TASK TO COMPLETE —
Locate every line that holds the string "picture" and copy it.

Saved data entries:
***

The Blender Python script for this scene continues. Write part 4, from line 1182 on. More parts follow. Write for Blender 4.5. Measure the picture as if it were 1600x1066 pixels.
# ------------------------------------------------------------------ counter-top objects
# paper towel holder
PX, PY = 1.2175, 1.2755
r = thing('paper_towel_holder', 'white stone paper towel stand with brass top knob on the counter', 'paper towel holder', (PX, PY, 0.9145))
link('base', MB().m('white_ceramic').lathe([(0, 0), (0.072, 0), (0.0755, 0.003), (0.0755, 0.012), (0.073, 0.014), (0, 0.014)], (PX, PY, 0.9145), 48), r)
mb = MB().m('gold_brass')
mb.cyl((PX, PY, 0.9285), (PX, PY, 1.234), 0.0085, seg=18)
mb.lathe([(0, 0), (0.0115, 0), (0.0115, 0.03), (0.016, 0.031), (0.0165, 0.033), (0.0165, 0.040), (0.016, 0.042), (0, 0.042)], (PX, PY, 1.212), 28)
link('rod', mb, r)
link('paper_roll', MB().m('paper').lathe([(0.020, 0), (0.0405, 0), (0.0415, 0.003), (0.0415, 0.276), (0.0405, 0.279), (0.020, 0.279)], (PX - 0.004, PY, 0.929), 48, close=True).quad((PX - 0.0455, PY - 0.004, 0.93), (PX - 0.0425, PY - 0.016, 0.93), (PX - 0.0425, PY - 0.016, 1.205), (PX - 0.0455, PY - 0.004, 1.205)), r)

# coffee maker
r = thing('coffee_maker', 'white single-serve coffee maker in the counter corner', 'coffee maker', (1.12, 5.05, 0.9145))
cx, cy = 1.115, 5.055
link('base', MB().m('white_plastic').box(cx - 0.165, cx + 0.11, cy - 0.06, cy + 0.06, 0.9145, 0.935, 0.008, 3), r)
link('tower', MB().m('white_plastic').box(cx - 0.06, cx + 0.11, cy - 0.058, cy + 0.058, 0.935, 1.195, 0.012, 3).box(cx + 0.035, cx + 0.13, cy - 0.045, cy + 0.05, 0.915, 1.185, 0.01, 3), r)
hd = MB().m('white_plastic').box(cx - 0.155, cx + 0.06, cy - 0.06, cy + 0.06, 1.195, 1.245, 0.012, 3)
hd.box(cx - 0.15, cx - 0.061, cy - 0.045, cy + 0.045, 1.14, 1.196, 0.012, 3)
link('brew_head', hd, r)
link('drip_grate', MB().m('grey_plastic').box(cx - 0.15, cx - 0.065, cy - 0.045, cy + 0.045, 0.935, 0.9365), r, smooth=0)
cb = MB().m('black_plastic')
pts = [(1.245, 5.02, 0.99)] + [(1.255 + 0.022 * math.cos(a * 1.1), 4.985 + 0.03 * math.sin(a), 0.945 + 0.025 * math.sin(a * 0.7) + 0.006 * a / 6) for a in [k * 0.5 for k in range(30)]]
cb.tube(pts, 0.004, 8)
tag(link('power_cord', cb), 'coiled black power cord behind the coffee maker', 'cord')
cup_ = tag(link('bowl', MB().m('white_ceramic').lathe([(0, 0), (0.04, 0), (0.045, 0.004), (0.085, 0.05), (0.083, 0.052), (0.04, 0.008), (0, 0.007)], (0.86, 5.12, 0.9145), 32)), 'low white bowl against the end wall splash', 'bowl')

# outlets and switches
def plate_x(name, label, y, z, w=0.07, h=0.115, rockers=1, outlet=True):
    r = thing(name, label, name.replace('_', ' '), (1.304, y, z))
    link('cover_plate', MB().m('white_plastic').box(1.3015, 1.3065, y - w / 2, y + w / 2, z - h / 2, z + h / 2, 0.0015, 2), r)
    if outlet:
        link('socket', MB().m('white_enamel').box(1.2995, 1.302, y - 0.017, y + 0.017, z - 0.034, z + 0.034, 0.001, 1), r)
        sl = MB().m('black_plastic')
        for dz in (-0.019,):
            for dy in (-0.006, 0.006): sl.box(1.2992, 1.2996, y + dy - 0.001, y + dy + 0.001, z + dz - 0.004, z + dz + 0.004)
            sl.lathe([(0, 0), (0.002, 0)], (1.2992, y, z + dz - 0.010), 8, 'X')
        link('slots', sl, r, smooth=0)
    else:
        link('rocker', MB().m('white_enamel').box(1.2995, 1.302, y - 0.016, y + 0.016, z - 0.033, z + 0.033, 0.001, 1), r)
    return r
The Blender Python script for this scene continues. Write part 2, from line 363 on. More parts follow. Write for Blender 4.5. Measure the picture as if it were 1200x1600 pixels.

***

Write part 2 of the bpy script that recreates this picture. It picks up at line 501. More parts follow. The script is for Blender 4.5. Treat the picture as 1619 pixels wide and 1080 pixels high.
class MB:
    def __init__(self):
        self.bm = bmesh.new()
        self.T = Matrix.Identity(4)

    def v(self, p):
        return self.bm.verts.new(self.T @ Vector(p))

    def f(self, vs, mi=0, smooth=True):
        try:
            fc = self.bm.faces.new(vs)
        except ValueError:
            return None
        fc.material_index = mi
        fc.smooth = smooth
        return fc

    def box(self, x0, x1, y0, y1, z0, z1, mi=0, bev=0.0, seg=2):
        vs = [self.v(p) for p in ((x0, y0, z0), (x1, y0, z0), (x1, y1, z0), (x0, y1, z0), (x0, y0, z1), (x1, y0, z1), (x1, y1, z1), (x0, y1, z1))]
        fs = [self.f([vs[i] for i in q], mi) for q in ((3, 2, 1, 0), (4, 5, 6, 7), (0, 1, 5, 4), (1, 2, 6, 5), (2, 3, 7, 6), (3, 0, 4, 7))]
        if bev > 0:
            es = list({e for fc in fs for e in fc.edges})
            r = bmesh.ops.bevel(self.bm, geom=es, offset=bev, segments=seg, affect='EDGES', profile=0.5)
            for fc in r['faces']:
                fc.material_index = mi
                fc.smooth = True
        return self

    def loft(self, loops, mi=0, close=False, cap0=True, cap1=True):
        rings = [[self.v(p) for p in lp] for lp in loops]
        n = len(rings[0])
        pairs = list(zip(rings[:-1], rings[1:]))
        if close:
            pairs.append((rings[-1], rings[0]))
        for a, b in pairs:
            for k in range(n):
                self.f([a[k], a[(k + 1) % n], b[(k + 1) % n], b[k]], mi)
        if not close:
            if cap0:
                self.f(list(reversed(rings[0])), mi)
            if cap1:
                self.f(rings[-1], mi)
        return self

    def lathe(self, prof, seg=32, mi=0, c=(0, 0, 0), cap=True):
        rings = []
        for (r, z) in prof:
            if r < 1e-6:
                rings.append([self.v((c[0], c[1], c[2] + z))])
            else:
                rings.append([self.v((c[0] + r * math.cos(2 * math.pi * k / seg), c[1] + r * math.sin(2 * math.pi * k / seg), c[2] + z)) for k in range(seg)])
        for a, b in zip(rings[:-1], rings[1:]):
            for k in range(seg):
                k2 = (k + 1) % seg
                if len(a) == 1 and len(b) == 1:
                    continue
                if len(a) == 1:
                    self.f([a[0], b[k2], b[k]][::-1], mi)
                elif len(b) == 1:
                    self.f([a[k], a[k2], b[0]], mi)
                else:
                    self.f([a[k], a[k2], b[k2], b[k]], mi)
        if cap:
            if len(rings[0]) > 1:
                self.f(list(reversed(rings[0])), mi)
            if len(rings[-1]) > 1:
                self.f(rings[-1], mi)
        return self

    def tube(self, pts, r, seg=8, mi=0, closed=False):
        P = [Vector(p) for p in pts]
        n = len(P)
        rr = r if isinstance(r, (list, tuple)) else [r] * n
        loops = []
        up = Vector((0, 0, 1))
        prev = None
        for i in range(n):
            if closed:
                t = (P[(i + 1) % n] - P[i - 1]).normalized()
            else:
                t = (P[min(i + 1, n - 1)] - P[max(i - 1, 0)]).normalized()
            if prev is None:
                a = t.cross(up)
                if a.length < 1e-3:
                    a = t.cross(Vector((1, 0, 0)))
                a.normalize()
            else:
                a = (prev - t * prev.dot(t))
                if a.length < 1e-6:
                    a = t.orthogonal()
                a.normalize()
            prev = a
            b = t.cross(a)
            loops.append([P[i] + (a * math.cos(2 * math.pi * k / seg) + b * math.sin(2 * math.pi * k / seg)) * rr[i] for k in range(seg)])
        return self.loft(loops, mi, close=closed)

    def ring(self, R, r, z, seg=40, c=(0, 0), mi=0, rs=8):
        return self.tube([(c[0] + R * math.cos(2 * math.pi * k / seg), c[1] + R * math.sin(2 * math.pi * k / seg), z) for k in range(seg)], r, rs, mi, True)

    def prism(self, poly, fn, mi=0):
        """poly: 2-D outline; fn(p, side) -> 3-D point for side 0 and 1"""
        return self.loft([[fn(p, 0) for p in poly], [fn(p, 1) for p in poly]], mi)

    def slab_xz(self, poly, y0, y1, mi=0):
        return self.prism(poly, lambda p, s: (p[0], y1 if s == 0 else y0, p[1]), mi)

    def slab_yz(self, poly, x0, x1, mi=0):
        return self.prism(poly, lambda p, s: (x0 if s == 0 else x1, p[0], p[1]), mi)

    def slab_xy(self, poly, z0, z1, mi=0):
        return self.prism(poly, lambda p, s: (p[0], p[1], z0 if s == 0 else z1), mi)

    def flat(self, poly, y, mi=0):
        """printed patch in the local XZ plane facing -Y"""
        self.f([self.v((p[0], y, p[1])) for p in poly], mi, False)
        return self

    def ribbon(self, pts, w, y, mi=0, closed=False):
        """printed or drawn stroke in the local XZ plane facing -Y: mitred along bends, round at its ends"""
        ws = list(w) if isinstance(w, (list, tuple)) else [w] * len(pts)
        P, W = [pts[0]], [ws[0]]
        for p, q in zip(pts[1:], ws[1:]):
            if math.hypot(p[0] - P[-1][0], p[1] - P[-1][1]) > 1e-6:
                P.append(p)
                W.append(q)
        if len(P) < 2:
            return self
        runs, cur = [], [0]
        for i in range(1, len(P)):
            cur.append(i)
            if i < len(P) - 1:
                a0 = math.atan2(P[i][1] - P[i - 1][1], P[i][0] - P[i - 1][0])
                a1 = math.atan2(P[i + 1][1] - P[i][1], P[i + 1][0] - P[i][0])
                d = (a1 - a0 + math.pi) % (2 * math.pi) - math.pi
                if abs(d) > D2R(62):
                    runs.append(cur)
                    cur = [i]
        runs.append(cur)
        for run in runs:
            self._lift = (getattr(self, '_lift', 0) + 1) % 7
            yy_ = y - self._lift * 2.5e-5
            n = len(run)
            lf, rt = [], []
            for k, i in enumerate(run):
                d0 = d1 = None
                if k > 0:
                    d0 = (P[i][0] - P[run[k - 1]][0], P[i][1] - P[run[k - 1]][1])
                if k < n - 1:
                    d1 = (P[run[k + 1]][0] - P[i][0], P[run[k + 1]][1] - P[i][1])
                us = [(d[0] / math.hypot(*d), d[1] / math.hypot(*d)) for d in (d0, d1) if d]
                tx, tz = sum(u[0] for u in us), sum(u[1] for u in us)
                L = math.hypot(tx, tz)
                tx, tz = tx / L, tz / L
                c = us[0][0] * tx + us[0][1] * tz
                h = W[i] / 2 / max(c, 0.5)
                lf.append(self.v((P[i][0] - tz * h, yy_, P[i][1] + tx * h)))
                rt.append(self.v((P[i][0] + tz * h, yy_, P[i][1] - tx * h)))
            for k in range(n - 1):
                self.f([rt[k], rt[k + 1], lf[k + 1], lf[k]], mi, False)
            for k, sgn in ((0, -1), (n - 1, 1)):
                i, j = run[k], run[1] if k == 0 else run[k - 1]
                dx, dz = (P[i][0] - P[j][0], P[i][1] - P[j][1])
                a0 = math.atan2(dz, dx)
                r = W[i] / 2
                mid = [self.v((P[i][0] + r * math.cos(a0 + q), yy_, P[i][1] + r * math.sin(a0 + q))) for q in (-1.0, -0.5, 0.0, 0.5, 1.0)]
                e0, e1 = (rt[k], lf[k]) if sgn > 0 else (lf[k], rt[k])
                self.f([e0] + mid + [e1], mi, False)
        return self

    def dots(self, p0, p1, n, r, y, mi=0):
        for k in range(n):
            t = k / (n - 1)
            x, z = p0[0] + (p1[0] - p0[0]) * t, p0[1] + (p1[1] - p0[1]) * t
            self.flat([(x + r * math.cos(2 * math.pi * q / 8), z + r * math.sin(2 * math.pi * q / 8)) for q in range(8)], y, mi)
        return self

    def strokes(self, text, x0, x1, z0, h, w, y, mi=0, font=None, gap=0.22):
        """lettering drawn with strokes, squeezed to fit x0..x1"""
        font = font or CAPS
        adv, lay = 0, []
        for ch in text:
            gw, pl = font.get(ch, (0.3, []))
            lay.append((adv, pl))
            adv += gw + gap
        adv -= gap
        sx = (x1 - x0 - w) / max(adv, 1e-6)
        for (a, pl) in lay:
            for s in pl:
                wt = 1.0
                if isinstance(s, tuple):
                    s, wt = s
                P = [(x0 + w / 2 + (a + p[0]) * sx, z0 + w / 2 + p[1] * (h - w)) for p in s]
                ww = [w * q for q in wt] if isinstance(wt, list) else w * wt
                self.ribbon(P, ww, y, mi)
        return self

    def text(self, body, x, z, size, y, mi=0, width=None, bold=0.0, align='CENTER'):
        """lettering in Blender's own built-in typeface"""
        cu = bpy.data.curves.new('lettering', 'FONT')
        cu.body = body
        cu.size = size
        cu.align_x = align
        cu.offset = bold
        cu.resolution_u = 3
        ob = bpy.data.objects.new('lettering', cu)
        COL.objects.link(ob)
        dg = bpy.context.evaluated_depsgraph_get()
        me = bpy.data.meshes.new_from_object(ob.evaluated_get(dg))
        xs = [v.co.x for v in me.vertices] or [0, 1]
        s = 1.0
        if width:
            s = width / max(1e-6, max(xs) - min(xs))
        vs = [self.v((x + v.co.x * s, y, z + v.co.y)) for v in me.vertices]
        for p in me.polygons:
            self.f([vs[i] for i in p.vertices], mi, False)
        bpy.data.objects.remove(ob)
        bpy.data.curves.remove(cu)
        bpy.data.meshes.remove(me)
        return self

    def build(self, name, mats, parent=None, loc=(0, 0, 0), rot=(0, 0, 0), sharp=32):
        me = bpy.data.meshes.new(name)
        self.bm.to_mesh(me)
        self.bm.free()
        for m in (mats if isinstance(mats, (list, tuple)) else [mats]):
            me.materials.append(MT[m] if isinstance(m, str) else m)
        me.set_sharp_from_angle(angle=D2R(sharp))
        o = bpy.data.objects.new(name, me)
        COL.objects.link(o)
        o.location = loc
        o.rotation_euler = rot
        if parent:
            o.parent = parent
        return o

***

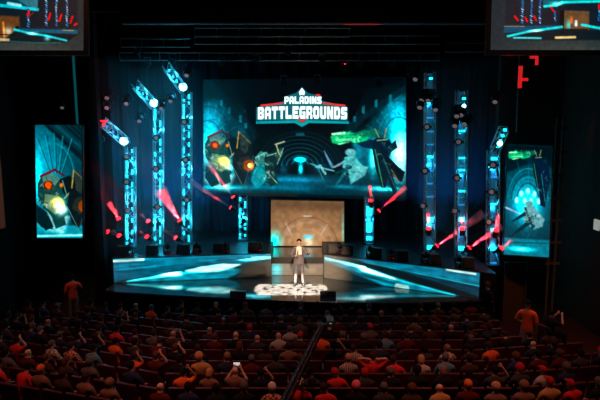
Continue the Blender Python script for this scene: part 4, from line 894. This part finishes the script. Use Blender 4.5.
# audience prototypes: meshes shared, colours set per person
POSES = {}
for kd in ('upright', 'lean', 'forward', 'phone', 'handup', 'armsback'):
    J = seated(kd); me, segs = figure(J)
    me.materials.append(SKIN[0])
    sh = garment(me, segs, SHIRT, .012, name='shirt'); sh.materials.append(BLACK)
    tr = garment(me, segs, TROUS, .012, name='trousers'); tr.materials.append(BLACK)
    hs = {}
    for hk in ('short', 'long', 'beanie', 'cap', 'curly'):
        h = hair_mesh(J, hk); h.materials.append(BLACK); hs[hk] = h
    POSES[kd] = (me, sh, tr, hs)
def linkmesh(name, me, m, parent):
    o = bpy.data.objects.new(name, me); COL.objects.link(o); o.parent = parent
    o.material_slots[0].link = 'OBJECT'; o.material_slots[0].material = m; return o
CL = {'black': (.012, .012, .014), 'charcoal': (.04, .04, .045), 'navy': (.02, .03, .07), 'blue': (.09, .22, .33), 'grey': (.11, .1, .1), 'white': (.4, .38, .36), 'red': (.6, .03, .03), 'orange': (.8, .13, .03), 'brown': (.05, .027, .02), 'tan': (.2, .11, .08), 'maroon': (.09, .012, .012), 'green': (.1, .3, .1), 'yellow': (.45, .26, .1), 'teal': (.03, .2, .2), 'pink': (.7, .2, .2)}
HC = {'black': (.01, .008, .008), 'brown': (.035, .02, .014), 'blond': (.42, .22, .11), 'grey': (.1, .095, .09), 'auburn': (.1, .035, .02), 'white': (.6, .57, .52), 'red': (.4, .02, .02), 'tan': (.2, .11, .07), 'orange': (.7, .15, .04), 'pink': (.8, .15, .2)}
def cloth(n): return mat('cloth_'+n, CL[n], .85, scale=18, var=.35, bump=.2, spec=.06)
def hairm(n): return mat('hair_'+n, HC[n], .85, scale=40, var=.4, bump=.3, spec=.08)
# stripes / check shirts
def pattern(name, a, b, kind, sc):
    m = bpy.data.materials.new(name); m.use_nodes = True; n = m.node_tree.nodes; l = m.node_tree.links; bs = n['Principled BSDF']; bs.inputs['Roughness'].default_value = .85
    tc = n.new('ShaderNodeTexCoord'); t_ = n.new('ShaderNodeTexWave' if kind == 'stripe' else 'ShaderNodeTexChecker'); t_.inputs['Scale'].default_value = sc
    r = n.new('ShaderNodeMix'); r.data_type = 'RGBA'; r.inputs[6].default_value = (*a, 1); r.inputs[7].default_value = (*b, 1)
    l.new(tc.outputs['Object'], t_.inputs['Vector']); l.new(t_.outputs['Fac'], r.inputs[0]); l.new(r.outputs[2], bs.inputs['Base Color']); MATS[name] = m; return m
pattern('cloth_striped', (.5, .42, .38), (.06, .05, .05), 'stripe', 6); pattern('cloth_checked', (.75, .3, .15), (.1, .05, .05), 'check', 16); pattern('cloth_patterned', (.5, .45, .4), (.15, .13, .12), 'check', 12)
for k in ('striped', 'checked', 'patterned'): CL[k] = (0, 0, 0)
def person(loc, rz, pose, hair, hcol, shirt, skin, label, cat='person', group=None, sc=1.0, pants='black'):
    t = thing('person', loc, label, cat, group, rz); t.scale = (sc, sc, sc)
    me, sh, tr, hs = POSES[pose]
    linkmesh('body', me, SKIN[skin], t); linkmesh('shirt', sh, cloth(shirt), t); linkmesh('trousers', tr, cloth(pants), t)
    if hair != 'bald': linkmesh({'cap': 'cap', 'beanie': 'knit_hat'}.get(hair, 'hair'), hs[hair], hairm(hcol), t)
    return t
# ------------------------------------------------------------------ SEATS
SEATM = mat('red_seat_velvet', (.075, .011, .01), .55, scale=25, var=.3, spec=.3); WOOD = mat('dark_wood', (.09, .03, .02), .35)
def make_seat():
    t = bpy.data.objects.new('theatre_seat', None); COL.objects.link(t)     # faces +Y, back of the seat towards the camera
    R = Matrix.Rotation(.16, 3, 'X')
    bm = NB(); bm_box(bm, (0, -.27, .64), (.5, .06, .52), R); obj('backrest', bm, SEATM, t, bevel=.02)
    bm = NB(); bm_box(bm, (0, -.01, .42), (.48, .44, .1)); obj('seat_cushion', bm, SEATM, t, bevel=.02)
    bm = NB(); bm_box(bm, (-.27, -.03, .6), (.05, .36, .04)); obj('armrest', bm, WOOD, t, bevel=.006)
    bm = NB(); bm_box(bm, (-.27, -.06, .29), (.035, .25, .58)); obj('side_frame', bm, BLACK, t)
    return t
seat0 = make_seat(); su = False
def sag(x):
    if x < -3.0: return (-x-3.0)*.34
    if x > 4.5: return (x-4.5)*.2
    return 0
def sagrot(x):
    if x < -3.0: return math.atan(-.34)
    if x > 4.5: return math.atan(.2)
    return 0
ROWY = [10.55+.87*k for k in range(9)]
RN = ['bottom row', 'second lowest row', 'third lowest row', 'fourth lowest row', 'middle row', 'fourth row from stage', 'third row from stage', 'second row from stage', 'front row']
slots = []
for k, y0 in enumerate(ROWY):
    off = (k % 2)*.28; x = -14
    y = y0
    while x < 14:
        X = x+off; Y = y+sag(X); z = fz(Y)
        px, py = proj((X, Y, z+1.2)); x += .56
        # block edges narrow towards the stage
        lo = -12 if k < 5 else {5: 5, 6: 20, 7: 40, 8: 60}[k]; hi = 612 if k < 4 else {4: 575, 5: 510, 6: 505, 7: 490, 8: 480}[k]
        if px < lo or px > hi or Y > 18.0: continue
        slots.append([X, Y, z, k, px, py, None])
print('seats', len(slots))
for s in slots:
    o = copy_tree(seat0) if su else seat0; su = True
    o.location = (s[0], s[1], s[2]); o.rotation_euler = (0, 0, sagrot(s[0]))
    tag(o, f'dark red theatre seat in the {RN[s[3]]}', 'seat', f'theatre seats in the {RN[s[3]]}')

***

SOLUTION FOR THIS PROBLEM —
The Blender Python script for this scene continues. Write part 4, from line 1182 on. More parts follow. Write for Blender 4.5. Measure the picture as if it were 1600x1066 pixels.
The Blender Python script for this scene continues. Write part 2, from line 363 on. More parts follow. Write for Blender 4.5. Measure the picture as if it were 1200x1600 pixels.
Write part 2 of the bpy script that recreates this picture. It picks up at line 501. More parts follow. The script is for Blender 4.5. Treat the picture as 1619 pixels wide and 1080 pixels high.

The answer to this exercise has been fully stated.